«Солнце, катящееся по небу, составляет истинную душу слова “солнце” и своей идеальной энергией оно присутствует в нем, говорит о себе…»[839]
Неизвестно, вправе ли мы это описание отнести к чисто метафорическому выражению. Но отсюда мы понимаем, что эта «первая ипостась бытия» Булгакову представляется как нечто, сравнимое с душевным уровнем мира. И если вспомнить, что русский философ представлял мир как «мирочеловека», то это может оказаться душевным уровнем «мирочеловека». Позволительно сказать, что это есть мы сами до совершения конкретного личностного акта именования.
Мы можем констатировать, что в «Философии имени» параллельно с божественной Софией описывается трансцендентный мировой субъект, который, располагаясь собственно вне сферы личности, действует самостоятельно на уровне эмоционального хотения или души. Главный его образ – это «глухой голос»[840]. Другими словами, мы обнаружили расположенные за личностями две самостоятельные конструкции, составляющие языковой мир: рациональные идеи и «глухой голос». Если не бояться излишней схематизации, то можно представить самооткровения космоса так: мир – космос – человек как трансцендентальный, тварный и доличностный субъект имеет нетварную божественную умную сущность – божественную Софию, или мировой логос, как расположенную вне себя идеальную основу. Человеческий язык представляет собой параллельную энергийному откровению самого Бога, энергию подобного мирового субъекта, хотя именно присутствие индивидуальной личности делает возможным данное мировое самооткровение. В этом смысле язык – энергия личности.

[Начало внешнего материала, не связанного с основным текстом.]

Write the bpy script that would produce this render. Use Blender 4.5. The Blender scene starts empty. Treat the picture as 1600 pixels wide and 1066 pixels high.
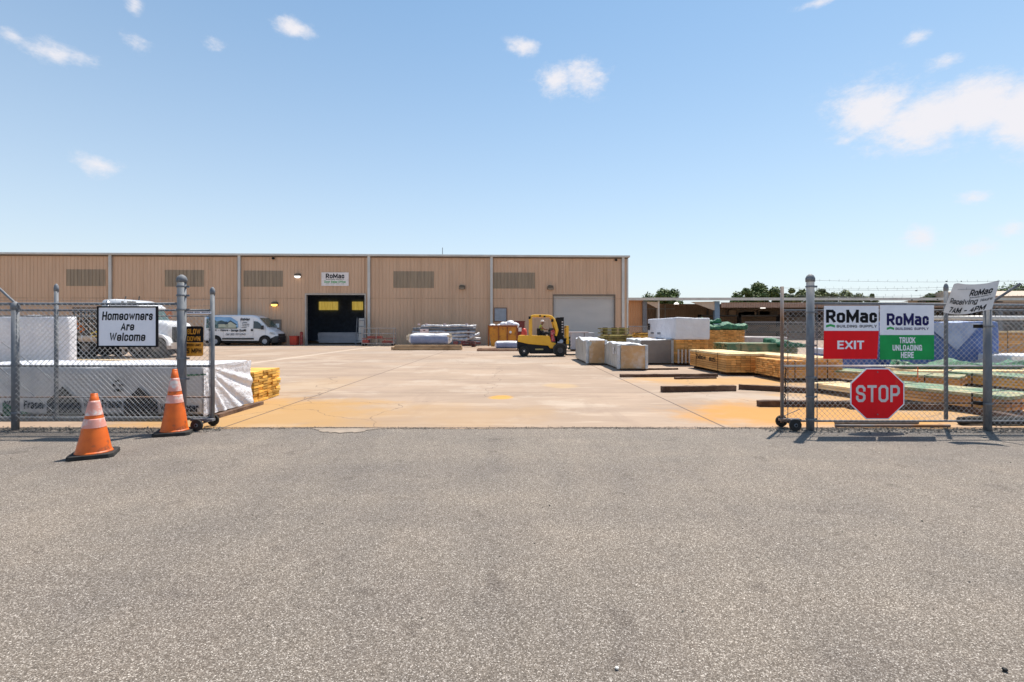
import bpy, bmesh, math, random
from mathutils import Vector, Matrix, noise as mnoise
random.seed(7)
SC = bpy.context.scene
COL = SC.collection
R = math.radians
# ------------------------------------------------------------------ camera
F = 780.0; YH = 513.0; CH = 1.445          # measured: focal length in photo pixels, horizon row, eye height
cam = bpy.data.cameras.new('camera'); camo = bpy.data.objects.new('camera', cam); COL.objects.link(camo)
camo.location = (0, 0, CH); camo.rotation_euler = (R(90), 0, 0)
cam.sensor_width = 36; cam.lens = 36 * F / 1600; cam.shift_y = -(533 - YH) / 1600
cam.clip_start = 0.05; cam.clip_end = 4000
SC.camera = camo
def PX(x, Y): return (x - 800) / F * Y
def PZ(y, Y): return CH - (y - YH) / F * Y
def GY(y): return CH * F / (y - YH)
# ------------------------------------------------------------------ sun, sky, exposure
SUNV = Vector((0.62, 0.78, 2.2)).normalized()
ELEV = math.asin(SUNV.z); AZ = math.atan2(SUNV.x, SUNV.y)
sun = bpy.data.lights.new('sun', 'SUN'); sun.energy = 3.7; sun.angle = R(0.53); sun.color = (1, 0.93, 0.82)
so = bpy.data.objects.new('sun', sun); COL.objects.link(so); so.location = (20, 20, 60)
so.rotation_euler = (-SUNV).to_track_quat('-Z', 'Y').to_euler()
SC.view_settings.view_transform = 'Standard'; SC.view_settings.look = 'None'
SC.view_settings.exposure = 0.85; SC.view_settings.gamma = 1; SC.view_settings.use_curve_mapping = False
W = bpy.data.worlds.new('World'); SC.world = W; W.use_nodes = True
nt = W.node_tree; N = nt.nodes; LK = nt.links; N.clear()
wo = N.new('ShaderNodeOutputWorld'); bg = N.new('ShaderNodeBackground'); LK.new(bg.outputs[0], wo.inputs[0])
sky = N.new('ShaderNodeTexSky'); sky.sky_type = 'NISHITA'; sky.sun_disc = False
sky.sun_elevation = ELEV; sky.sun_rotation = AZ; sky.air_density = 1.0; sky.dust_density = 0.2; sky.ozone_density = 1.0; sky.altitude = 0
bg.inputs[1].default_value = 0.15
def mth(op, a, b=None, c=None, clamp=False):
    n = N.new('ShaderNodeMath'); n.operation = op; n.use_clamp = clamp
    for i, v in enumerate((a, b, c)):
        if v is None: continue
        if isinstance(v, (int, float)): n.inputs[i].default_value = v
        else: LK.new(v, n.inputs[i])
    return n.outputs[0]
tc = N.new('ShaderNodeTexCoord'); sep = N.new('ShaderNodeSeparateXYZ'); LK.new(tc.outputs['Generated'], sep.inputs[0])
az = mth('ARCTAN2', sep.outputs[0], sep.outputs[1]); el = mth('ARCSINE', sep.outputs[2])
def wnoise(scale, detail, rough, zs=1.8):
    mp = N.new('ShaderNodeMapping'); mp.inputs['Scale'].default_value = (1, 1, zs); LK.new(tc.outputs['Generated'], mp.inputs[0])
    n = N.new('ShaderNodeTexNoise'); n.inputs['Scale'].default_value = scale; n.inputs['Detail'].default_value = detail
    n.inputs['Roughness'].default_value = rough; LK.new(mp.outputs[0], n.inputs['Vector']); return n.outputs[0]
nbig = wnoise(17, 11, 0.68); nfine = wnoise(60, 8, 0.7)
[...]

Но наша цель была оценка того, насколько модель языкового самооткровения космоса в «Философии имени» успешна для обоснования его интуиции о «трансцендентальном субъекте». На этот счет нам полезно вспомнить теорию двух аспектов формирования языка лингвиста Юлии Кристевой.
Кристева ставит вопрос о том, достаточно ли языкознание со своим любимым понятием «речевая деятельность» обращало внимание на нечто «собственно вне языка» в процессе ее формирования. По ее мнению, если лингвистика даже интересовалась подобным возможным предметом, она в лучшем случае изображала его как трансцендентальный субъект, формирующий коммуникативный, т. е. логический язык в духе Гуссерля. Кристева обнаруживает в процессе формирования смысла две тенденции: «сфера до знака», т. е. «семиотическое», и «сфера символа», т. е. «символическое». В то время как «символическое» определяемо как некий логический и соответственно социально-коммуникативный элемент в формировании смысла текста, «семиотическое» – это некое место для физиологического и эмоционального хотения, которое, с одной стороны, подавлено «символическим», а с другой – постоянно формирует его. Прибегая к выражению Платона, Кристева называет нестабильное, неопределенное и досимволическое языковое расчленение на уровне данного «семиотического» – подобно Булгакову – «χώρα» и описывает ее работу как «сиюминутное расчленение, по существу динамичное расчленение, которое состоит из движений и их сиюминутных задержаний»[841]. Хшра – это «расчленение, чуждое смыслам и знакам». По описанию Кристевой, данное стремление χώρα основывается на отношениях, которые человеческий субъект формирует по отношению к матери в так называемый предэдиповый период. Оно сопротивляется порядку, установленному «символическим», приводит его в движение и постоянно способствует его переформированию. Поэтический язык представляет собой стремление, нацеленное на освобождение движения подобного «семиотического».